Sunday, December 30, 2007
Early history of Afghanistan - pre Alexander the Great
The ancient mountains of Afghanistan have been inhabited for well over 100,000 years and contain a story which is still unfolding as archaeologists discover more evidence of earlier civilisations. Stone tools made in Lower Palaeolithic era, more than 100,000 years ago were discovered on terraces to the east of a lake named Dasht-i-Nawur, west of Ghazni. In August 1966. an American, Louis Dupree discovered evidence from the Mousterian period (Middle Paleolithic) in a cave high in the mountains of Badakhshan at a place called Darra-i-Kur. Several hundred tools and flints were unearthed and is the earliest evidence of people living in the high mountains of Afghanistan and the eastern most Mousterian site in the world. The same survey team headed by Dupree found further evidence in 1969 in the foothills near Gurziwan, south-east of Maimana. The site known as the Cave of the Dead Sheep (Ghar-i-Gusfand Mordeh) revealed tools older than those found at Darra-i-Kur.

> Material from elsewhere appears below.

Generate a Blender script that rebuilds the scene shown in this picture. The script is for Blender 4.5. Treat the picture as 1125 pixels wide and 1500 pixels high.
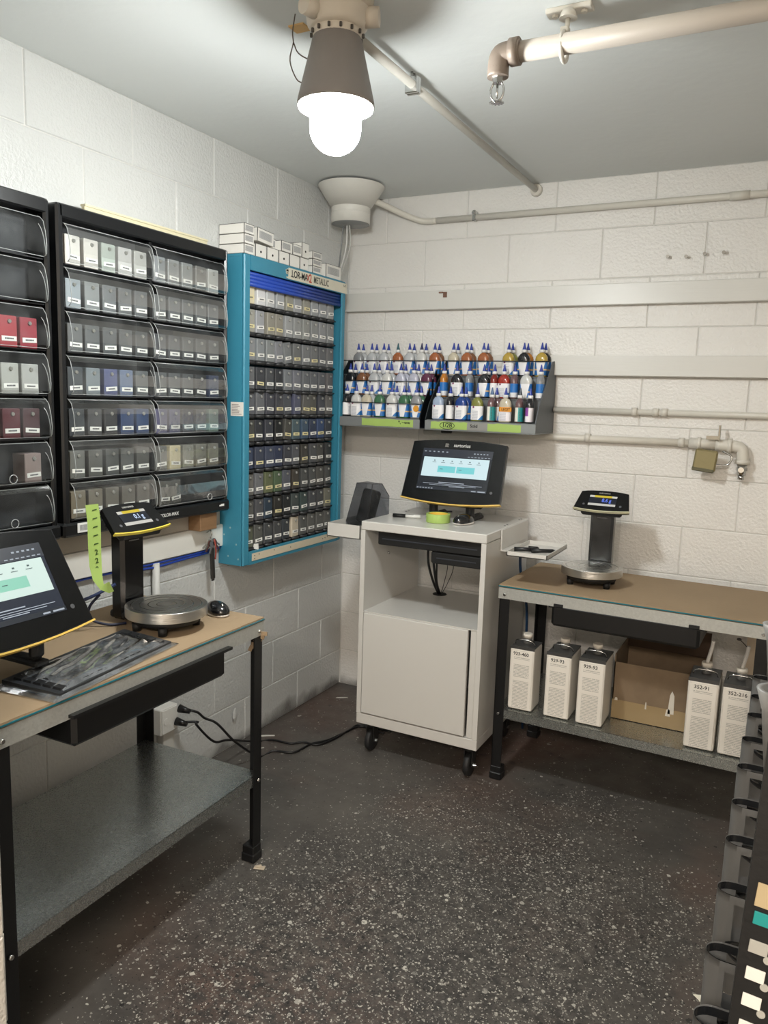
import bpy, bmesh, math, random
from mathutils import Vector, Matrix, Euler
random.seed(7)
S = bpy.context.scene
for o in list(bpy.data.objects): bpy.data.objects.remove(o, do_unlink=True)
COL = S.collection
R = math.radians
# ------------------------------------------------------------------ camera
FPX = 1142.49
CAM = Vector((1.99093, -3.41218, 1.48594))
MR = (Matrix.Rotation(0.475362, 3, 'Z') @ Matrix.Rotation(1.427361, 3, 'X') @ Matrix.Rotation(0.030931, 3, 'Z'))
cd = bpy.data.cameras.new('camera'); cam = bpy.data.objects.new('camera', cd); COL.objects.link(cam)
cd.sensor_fit = 'VERTICAL'; cd.sensor_height = 36; cd.lens = FPX / 1500 * 36; cd.clip_start = 0.05
cam.matrix_world = Matrix.Translation(CAM) @ MR.to_4x4()
S.camera = cam
# ------------------------------------------------------------------ world, lights, exposure
w = bpy.data.worlds.new('world'); S.world = w; w.use_nodes = True
w.node_tree.nodes['Background'].inputs[0].default_value = (0.5, 0.5, 0.5, 1)
w.node_tree.nodes['Background'].inputs[1].default_value = 0.05
S.view_settings.view_transform = 'Standard'; S.view_settings.look = 'None'
S.view_settings.gamma = 1; S.view_settings.use_curve_mapping = False
S.view_settings.exposure = 1.80
BULB_STRENGTH = 70.0       # emission of the globe of the ceiling fixture
BACK_FILL_W = 44.0         # warm fill light added in the unseen room behind the camera
ld = bpy.data.lights.new('adjoining_room_fill', 'AREA'); ld.shape = 'RECTANGLE'; ld.size = 1.2; ld.size_y = 0.5
ld.energy = BACK_FILL_W; ld.color = (1.0, 0.88, 0.76)
lo = bpy.data.objects.new('adjoining_room_fill', ld); COL.objects.link(lo); lo.location = (2.2, -4.9, 2.38)

# ------------------------------------------------------------------ pixel helpers (1125x1500 frame)
def ray(x, y): return MR @ Vector(((x-562.5)/FPX, -(y-750)/FPX, -1))
def at(x, y, ax, v):
    d = ray(x, y); t = (v-CAM['xyz'.index(ax)])/d['xyz'.index(ax)]
    return CAM + d*t

# ------------------------------------------------------------------ materials
def srgb(h):
    h = h.lstrip('#'); c = [int(h[i:i+2], 16)/255 for i in (0, 2, 4)]
    return tuple(((v/12.92) if v <= .04045 else ((v+.055)/1.055)**2.4) for v in c)+(1,)
MC = {}
def mat(col, rough=.5, metal=0, bump=0, bscale=40, var=0, vscale=8, name=None, spec=.5, coat=0, emit=0, trans=0, alpha=1, stretch=None, det=3):
    key = (col, rough, metal, bump, bscale, var, vscale, spec, coat, emit, trans, alpha, stretch)
    if key in MC: return MC[key]
    m = bpy.data.materials.new(name or 'material_'+col.lstrip('#')); m.use_nodes = True
    nt = m.node_tree; b = nt.nodes['Principled BSDF']; c = srgb(col)
    b.inputs['Base Color'].default_value = c; b.inputs['Roughness'].default_value = rough
    b.inputs['Metallic'].default_value = metal; b.inputs['Specular IOR Level'].default_value = spec
    b.inputs['Coat Weight'].default_value = coat; b.inputs['Coat Roughness'].default_value = .08
    b.inputs['Transmission Weight'].default_value = trans; b.inputs['Alpha'].default_value = alpha
    if emit:
        emit = emit*.25; b.inputs['Base Color'].default_value = tuple(v*.12 for v in c[:3])+(1,)
        b.inputs['Emission Color'].default_value = c; b.inputs['Emission Strength'].default_value = emit
    if bump or var:
        tc = nt.nodes.new('ShaderNodeTexCoord'); src = tc.outputs['Object']
        if stretch:
            mp = nt.nodes.new('ShaderNodeMapping'); mp.inputs['Scale'].default_value = stretch
            nt.links.new(src, mp.inputs[0]); src = mp.outputs[0]
    if bump:
        n = nt.nodes.new('ShaderNodeTexNoise'); n.inputs['Scale'].default_value = bscale; n.inputs['Detail'].default_value = det
        nt.links.new(src, n.inputs['Vector'])
        bp = nt.nodes.new('ShaderNodeBump'); bp.inputs['Strength'].default_value = bump; bp.inputs['Distance'].default_value = .004
        nt.links.new(n.outputs[0], bp.inputs['Height']); nt.links.new(bp.outputs[0], b.inputs['Normal'])
    if var:
        n2 = nt.nodes.new('ShaderNodeTexNoise'); n2.inputs['Scale'].default_value = vscale; n2.inputs['Detail'].default_value = 5
        nt.links.new(src, n2.inputs['Vector'])
        mx = nt.nodes.new('ShaderNodeMix'); mx.data_type = 'RGBA'
        k = 1-var
        mx.inputs[6].default_value = (c[0]*k, c[1]*k, c[2]*k, 1); mx.inputs[7].default_value = tuple(min(1, v*(1+var*.6)) for v in c[:3])+(1,)
        nt.links.new(n2.outputs[0], mx.inputs[0]); nt.links.new(mx.outputs[2], b.inputs['Base Color'])
    MC[key] = m; return m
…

The foothills of the Afghanistan's Hindu Kush have also proved to be the first place in the world where man first developed to control his food supply when important evidence was discovered to show carbonised grasses and other agricultural relics estimated to be 9000 years old.
Modern day Afghanistan was once part of the great Persian Empire stretched from the Dardanelles (Turkish Greek Border) to the Indus, Upper Egypt to Central Asia
The most interesting people on the fringes of Mesopotamia were the nomads of the plains east of the Capsian Sea and around present Persia. They were the many tribes and they had many names-Scythians, Medes, Parthians, Aryans, and others. Together they formed a link between India and southeastern Europe. About 1700 BC these tribes may have come to Babylonia as mercenary soldiers, bringing with them an animal the Babylonians had never seen-the horse. A thousand years later, under the more general
name of Persians, they were to overcome the Assyrioans, with the destruction of Nineveh, the capital. This period was one of movement, the restless Persians looking for new lands to conquer. Marching armies and trading caravans crossed the wide open spaces between Persia and Egypt, and as far north as the Black Sea.
Hardy and well disciplined, the Persians were welded into a strong nation by their great leaders Cyrus and Darius. By 500 BC, with armies of foot soldiers and mounted cavalry fighting with bronze-tipped arrows, the mighty Persian Empire was the largest the world had yet seen. Cyrus, in his time, subjected the people of Babylon, the Phoenicians, and the Greek cities of Asia Minor to his rule; Cambyses added Egypt; and darius, the great lawgiver, found himself in supreme command from the Dardanelles to the Indus, from Upper Egypt to central Asia. But the mastery of Europe was another matter. neither Greeks, Sicilians, nor the people of the Spanish Phoenician came under Persian rule.
In his determination to make Persia a great sea power, Darius sent an expedition, under one Scylax, to explore the Indian Ocean from Suez to the Indus. He also led his armies into an involuntary voyage of exploration. In 512 BC, during his wars with the Scythians, he crossed the Bosporus and the Danube and then, under the impressions that he was near the Black Sea, he found himself in the steppes of Russia, from which he was forced to return.